Russia’s Ministry of Industry and Trade has asked Vladimir Putin to consider granting National Informatics Center, a subsidiary of the state-owned Rostech corporation, the responsibility to store telephone conversations and Internet correspondence, as stipulated by Russia’s new anti-terror legislation.

According to newspaper Vedemosti, Rostech head Vladimir Artyakov sent Industry and Trade Minister Denis Manturov a letter describing the creation of a single investment body which would “use market-based tools” to fund the project. These tools, the letter read, could very well be “the reliable and profitable investment of [funds from] the Russian Federation’s Pension Fund.”

The exact costs of the project have yet to be determined.

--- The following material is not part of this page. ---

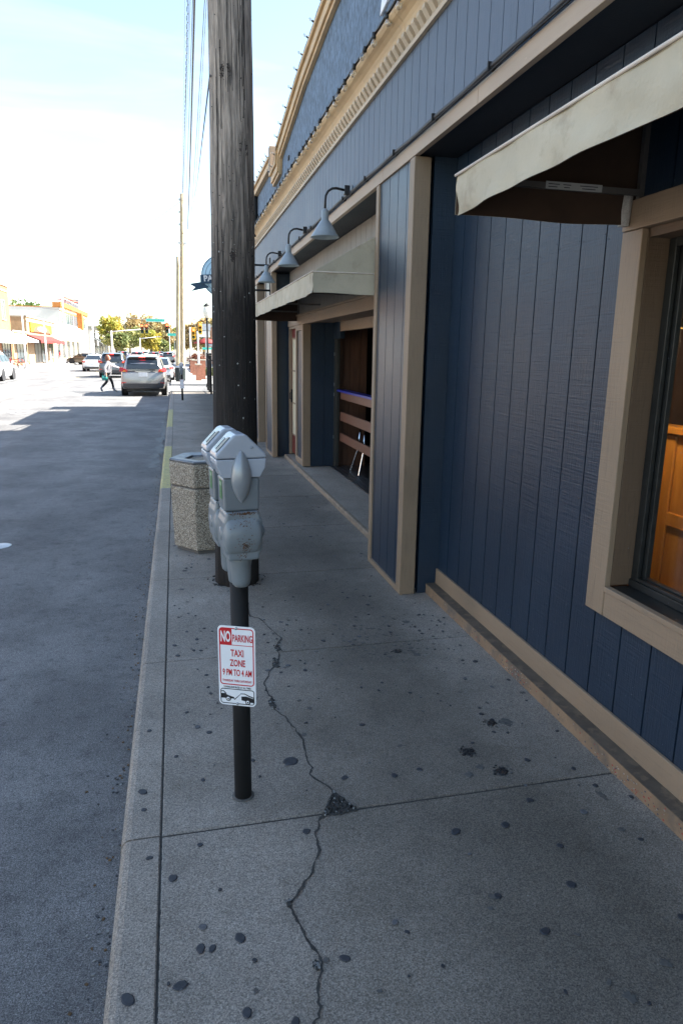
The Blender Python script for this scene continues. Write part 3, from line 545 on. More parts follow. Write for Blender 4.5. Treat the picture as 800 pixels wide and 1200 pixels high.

Russia's new anti-terror law, spearheaded by Duma deputy Irina Yarovaya and Federation Council member Viktor Ozerov, grants the government sweeping new powers to combat broadly-defined terrorism and extremism, and saddles Russia's telecoms industry with onerous new regulations that include storing copies of all telephone and Internet conversations.

Last week, Ozerov said that expenses could amount to 3 billion rubles (roughly $46 million), a projection he was based on calculations made by government experts, who previously estimated that it could cost as much as 287 million rubles (more than $4 million) annually to operate the new surveillance technology.